Com paciencia secular, principiou falando dos sete... pecados capitais! E falou
muito sobre eles! Bastante mesmo! Depois
disse das sete idades do homem, dos sete planos da evolução, das sete virtudes
humanas. “O sete – enfatizava – traz a idéia de
totalidade, do completo!”
Argumentando acerca do sete na história, astronomia, teosofia, esoterismo,
filosofia, física, e outros conhecimentos,
Um passeava por todas as
ciências, crendices e sabedoria popular, tirando o véu do
número da perfeição. Assim, as sete rondas planetárias e as sete raças-raiz
foram sendo vislumbradas, da mesma forma que os sete elementais, as sete
divindades que regem a natureza. O significado do sete ia sendo disseminado ao vento...
Estacionados em pé, ali na calçada, Um e Outro permaneceram dias e dias numa
interminável interlocução. Um delírio,
navegando entre o céu e o centro da terra, com gostoso gosto de mel.
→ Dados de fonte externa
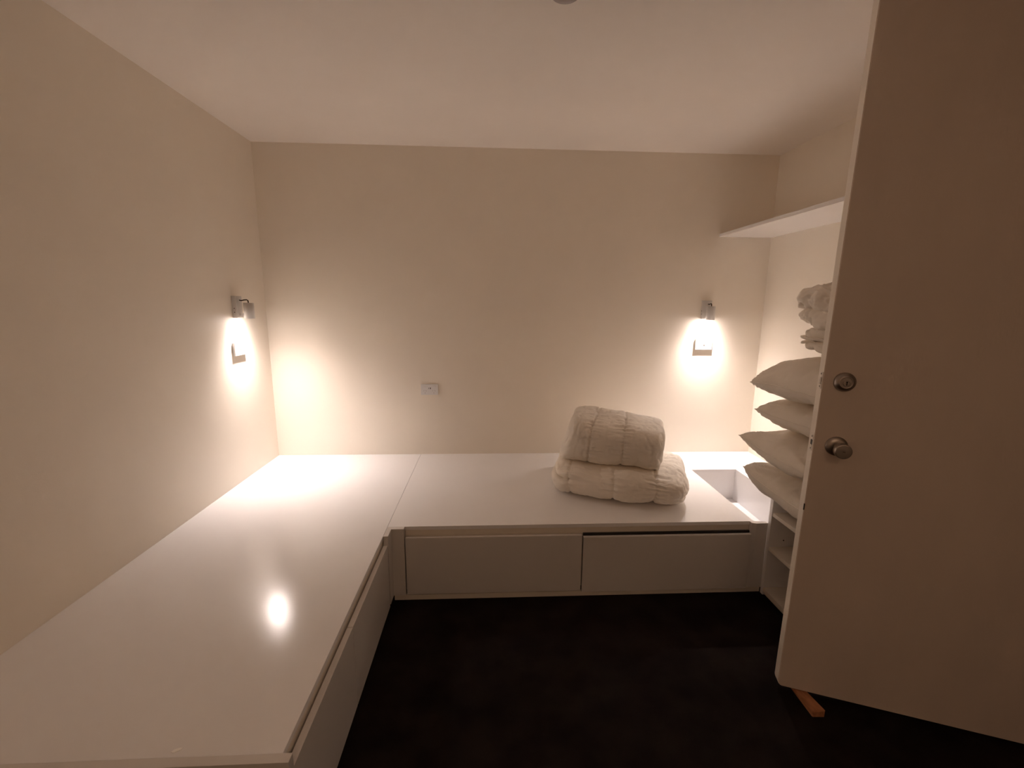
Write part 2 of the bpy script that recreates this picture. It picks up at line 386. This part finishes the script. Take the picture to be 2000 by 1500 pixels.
# ------------------------------------------------------------------ soft goods
def fb(p, s, seed=0.):
    q = Vector((p[0] * s + seed, p[1] * s + seed * .7, p[2] * s - seed))
    return noise.noise(q)
def ridged(p, seed, oct=3):
    v = 0; a = 1; q = Vector(p) + Vector((seed, seed * 1.3, -seed))
    for i in range(oct):
        v += a * (1 - abs(noise.noise(q)) * 2) ; q = q * 2.1 + Vector((5, 1, 3)); a *= .5
    return v / 1.75
def cubegrid(n):
    bm = bmesh.new(); bmesh.ops.create_cube(bm, size=2)
    bmesh.ops.subdivide_edges(bm, edges=list(bm.edges), cuts=n, use_grid_fill=True)
    return bm
def duvet(name, hx, hy, hz, loc, rot, mt, seams=(), seed=1., nx=6., nyz=2.6, wr=.006, lump=.012, spiral=3.2, creases=(), shear=0., flat=True, cuts=78, shape=None, parent=None, press=None):
    bm = cubegrid(cuts)
    for v in bm.verts:
        d = v.co.copy()
        # spread: scale to the box first for an even grid
        q = Vector((d.x * hx, d.y * hy, d.z * hz))
        fyz = abs(q.y / hy) ** nyz + abs(q.z / hz) ** nyz
        Fv = abs(q.x / hx) ** nx + fyz ** (nx / nyz)
        q *= Fv ** (-1 / nx)
        nrm = Vector(((abs(q.x / hx) ** (nx - 1)) * math.copysign(1, q.x) / hx, (abs(q.y / hy) ** (nyz - 1)) * math.copysign(1, q.y) / hy, (abs(q.z / hz) ** (nyz - 1)) * math.copysign(1, q.z) / hz)).normalized()
        s = lump * fb(q, 5.5, seed) * 1.6
        # wrinkles: ridges, stretched around the roll
        end = min(1, max(0, (abs(q.x) / hx - .86) / .12))
        wx = q.x + .03 * fb(q, 5, seed + 11); wy = q.y + .03 * fb(q, 5, seed + 12); wz = q.z + .03 * fb(q, 5, seed + 13)
        s -= wr * 1.1 * max(0, ridged((wx * 16, wy * 7, wz * 7), seed, 2) - .45) ** 2 * 3.2
        s -= wr * .8 * max(0, ridged((wx * 7 + wz * 9, wy * 9, wz * 11 - wx * 6), seed + 9, 2) - .5) ** 2 * 3.2
        s += wr * .35 * (ridged((wx * 34, wy * 22, wz * 22), seed + 5, 2) - .5)
        for sx, dep, wd_ in seams:
            t = q.x - sx - .012 * fb(q, 6, seed + 3)
            s -= dep * math.exp(-(t / wd_) ** 2) * (1 - end)
            s += wr * 1.5 * math.exp(-(t / .045) ** 2) * (ridged((q.y * 22 + q.z * 30, t * 5, q.z * 12), seed + 2, 2) - .5)
        # fold ends: spiral layers
        if end > 0 and spiral:
            rho = math.sqrt((q.y / hy) ** 2 + (q.z / hz) ** 2); an = math.atan2(q.z / hz, q.y / hy)
            ph = spiral * rho * 2 * math.pi / 2 + an + fb(q, 9, seed) * 1.5
            s += end * (.016 * (abs(math.sin(ph * .5)) - .6))
        for zc, dep, wd_, side in creases:      # horizontal fold lines, side: -1 left end, +1 right, 0 all round
            k = 1 if side == 0 else min(1, max(0, (q.x * side / hx - .35) / .5))
            t = q.z - zc - .012 * fb(q, 7, seed + 6)
            s -= k * dep * math.exp(-(t / wd_) ** 2)
        q = q + nrm * s
        q.x += shear * q.y
        if shape: q = shape(q, hx, hy, hz)
        if flat and q.z < -hz * .93: q.z = -hz * .93 + (q.z + hz * .93) * .12
        if press:                               # dent left by the thing resting on top
            zt, px, py, ox, oy = press
            e = max(abs(q.x - ox) / px, abs(q.y - oy) / py)
            lim = zt + max(0, e - 1) * .35
            if q.z > lim: q.z = lim + (q.z - lim) * .06
        v.co = q
    bmesh.ops.recalc_face_normals(bm, faces=bm.faces)
    o = link(name, bm, mt, parent, smooth=True)
    o.location = loc; o.rotation_euler = rot
    return o

def low_shape(q, hx, hy, hz):
    # lower duvet: slumps toward its right end, its left rear swells up
    u = q.x / hx; v = q.y / hy
    t = (q.z + hz) / (2 * hz)
    q.z += t * (.045 * max(0, -u) * max(0, v) - .010 * max(0, u) + .02 * max(0, u) * max(0, v))
    q.x += -.03 * max(0, -u) * max(0, v) * (.3 + t) + .02 * u * (1 - abs(2 * t - 1))
    return q
lowd = duvet('folded_duvet', .345, .280, .098, (.750, 2.405, ZB + .0955), (0, 0, math.radians(-18)), COTTON,
             seams=((-.255, .011, .006), (-.02, .009, .006), (.185, .012, .006)), seed=2.3, nx=7, nyz=3.0, lump=.016, wr=.010, spiral=0,
             creases=((.028, .030, .012, -1), (-.03, .008, .01, 1)), shape=low_shape, press=(.083, .262, .205, -.035, .0))
tag(lowd, 'wide folded white duvet lying flat on the far bench', 'duvet', 'duvets piled on the bench')
def up_shape(q, hx, hy, hz):
    u = q.x / hx
    q.z += .012 * math.cos(u * 1.8) * 0 - .016 * u * (q.z > 0) * (q.z / hz)
    # left end cut slanting, wider at its foot
    if u < 0: q.x -= .030 * (-u) * (-(q.z / hz))
    return q
upd = duvet('rolled_duvet', .268, .205, .128, (.708, 2.405, ZB + .306), (math.radians(3), math.radians(2), math.radians(-18)), COTTON,
            seams=((-.115, .010, .0045), (.055, .008, .005)), seed=7.1, nx=9, nyz=3.2, lump=.012, wr=.009, spiral=3.0,
            creases=(), flat=True, shape=up_shape)
tag(upd, 'thick rolled white duvet resting on top of the wider one', 'duvet', 'duvets piled on the bench')

def pillow(loc, rot, label, a=.34, b=.238, upt=.085, dnt=.085, seed=1., tip=(.0, .0, .0), n=64, pinch=.018, cu=.073, cd=.073):
    P = thing('pillow', label, 'pillow', loc, rot, 'pillows stacked on the shelf unit')
    bm = bmesh.new(); grid = {}
    for side in (1, -1):
        for i in range(n + 1):
            for j in range(n + 1):
                u = -math.cos(math.pi * i / n); v_ = -math.cos(math.pi * j / n)   # denser at the seams
                u = .5 * u + .5 * (2 * i / n - 1); v_ = .5 * v_ + .5 * (2 * j / n - 1)
                edge = i in (0, n) or j in (0, n)
                if edge and side == -1: grid[side, i, j] = grid[1, i, j]; continue
                x = a * u * (1 - pinch * (1 - v_ * v_)); y = b * v_ * (1 - pinch * 1.5 * (1 - u * u))
                t = (max(0, 1 - abs(u) ** 2.8) * max(0, 1 - abs(v_) ** 2.8)) ** .40
                h = (upt if side > 0 else dnt) * t
                q = Vector((x, y, side * h))
                k = min(1, t * 3)
                h2 = .010 * fb(q, 6, seed) * 1.5 + .007 * (ridged((x * 8, y * 22, side), seed) - .5) + .004 * (ridged((x * 25, y * 18, side), seed + 4, 2) - .5)
                # gathers running in from the corners
                for cx_, cy_ in ((-1, 1), (-1, -1), (1, 1), (1, -1)):
                    dx, dy = x - cx_ * a, y - cy_ * b; rr = math.hypot(dx, dy)
                    h2 += .008 * math.exp(-(rr / .16) ** 2) * math.sin(math.atan2(dy, dx) * 16 + seed + 3 * fb(q, 8, seed))
                q.z += side * h2 * k
                lim = cu if side > 0 else cd
                if side * q.z > lim: q.z = side * (lim + (side * q.z - lim) * .08)
                # lift / shift of the visible far-left corner
                cw = max(0, (-u + v_) / 2) ** 3
                q += Vector(tip) * cw
                q.z += .008 * fb((x, y, 0), 7, seed + 8)
                grid[side, i, j] = bm.verts.new(q)
        for i in range(n):
            for j in range(n):
                f = [grid[side, i, j], grid[side, i + 1, j], grid[side, i + 1, j + 1], grid[side, i, j + 1]]
                if side < 0: f = f[::-1]
                bm.faces.new(f)
    ring = [(i, 0) for i in range(0, n, 2)] + [(n, j) for j in range(0, n, 2)] + [(i, n) for i in range(n, 0, -2)] + [(0, j) for j in range(n, 0, -2)]
    pts = [grid[1, i, j].co.copy() for i, j in ring]
    link('pillow_body', bm, COTTON2, P, smooth=True)
    bm = bmesh.new(); tube(bm, pts, .0022, 6, closed=True); link('seam_edge', bm, COTTON2, P, smooth=True)
    return P
R = math.radians
pillow((1.520, 1.662, .653), (R(0), R(.6), R(2)), 'bottom pillow of the white stack on the shelf unit', upt=.075, dnt=.108, seed=1.2, tip=(0, 0, .04), cu=.078, cd=.108)
pillow((1.500, 1.660, .815), (R(0), R(1), R(-3)), 'second white pillow from the bottom, its corner reaching furthest left', upt=.078, dnt=.078, seed=4.4, tip=(-.02, 0, .015))
pillow((1.545, 1.662, .965), (R(0), R(1), R(1)), 'third white pillow from the bottom, its tip furthest right', upt=.078, dnt=.078, seed=8.9)
pillow((1.510, 1.660, 1.115), (R(0), R(-1), R(3)), 'top pillow of the white stack beneath the crumpled bedding', upt=.125, dnt=.080, seed=12.5, tip=(0, 0, -.01), cu=.122)

cr = duvet('folded_sheet', .23, .15, .062, (1.462, 1.625, 1.300), (0, 0, R(4)), COTTON, seed=15.2, nx=5, nyz=2.5, lump=.022, wr=.028, spiral=0,
           creases=((.03, .022, .007, 0), (.0, .022, .007, 0), (-.03, .020, .007, 0)), flat=True, cuts=60, press=(.046, .30, .2, 0, 0))
tag(cr, 'crumpled folded white sheet squeezed between top pillow and bundled quilt', 'sheet')
qt = duvet('bundled_quilt', .255, .165, .100, (1.465, 1.630, 1.437), (R(0), R(0), R(3)), COTTON, seed=21.7, nx=4.5, nyz=2.4, lump=.034, wr=.034, spiral=2.6,
           creases=((-.03, .024, .012, 0),), flat=True, cuts=64)
tag(qt, 'bundled white quilt at the very top of the pillow stack', 'quilt')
Depois de
quase terem penetrados no insondável, Um perguntou ao
Outro: “tenho agora os sete minutos de
sua atenção?” O Outro disse sim apenas com o cintilar dos olhos. Então Um
falou: “para ser grande, sê inteiro. Nada teu
exagera ou exclui. Sê todo em cada coisa. Põe quanto és no mínimo que fazes.
Assim como em cada lago, a lua toda brilha, porque alta vive.” Dito isso, arrematou:
“menor que meu
sonho, não posso ser”, um micro poema de seu amigo poeta.
Cravados sete minutos, sem necessidade de conferir o relógio, Um não abriu mais
a boca, porque nada mais precisava ser dito. Acenou grato pelo tempo
concedido, e assim foi se despedindo do
Outro. Atravessou a rua, procurou o melhor jeito de ficar exposto ao sol e
pôs-se a espera.
Ainda com coisas
intrincadas mexendo por dentro, o Outro que tentava compreender melhor aquele
encontro, viu que não demorou nada para Outra pessoa – agora com duas moedas,
uma em cada mão – surgisse e se dirigisse ao Um. A Outra aproximou-se de Um, e... o mesmo ritual!
O Outro,
repentinamente sobressaltado, abandonou o caminho que deveria ir em frente e
deu meia volta. Correu o mais rápido que pode para chegar em casa. Agia como
alguém que não poderia perder mais tempo. Vasculhou por todos os cantos até
encontrar o “empoeirado” Fernando Pessoa. E logo que pegou o poeta, mergulhou
no próprio. Não demorou muito gritou agoniado, como se tivesse em transe: “EU! DEVORANDO POESIA!?”
Pensou que estivesse
doente, delirando. Mas não estava não. É que Um tinha engravidado Outro.
Pressentindo isso, voltou aos poemas.
Marco este texto é seu ou do Lindolf Bell? Ou a epígrafe é de um poema de Bell? Ou esta frase é de Fernando Pessoa? Poderia esclarecer?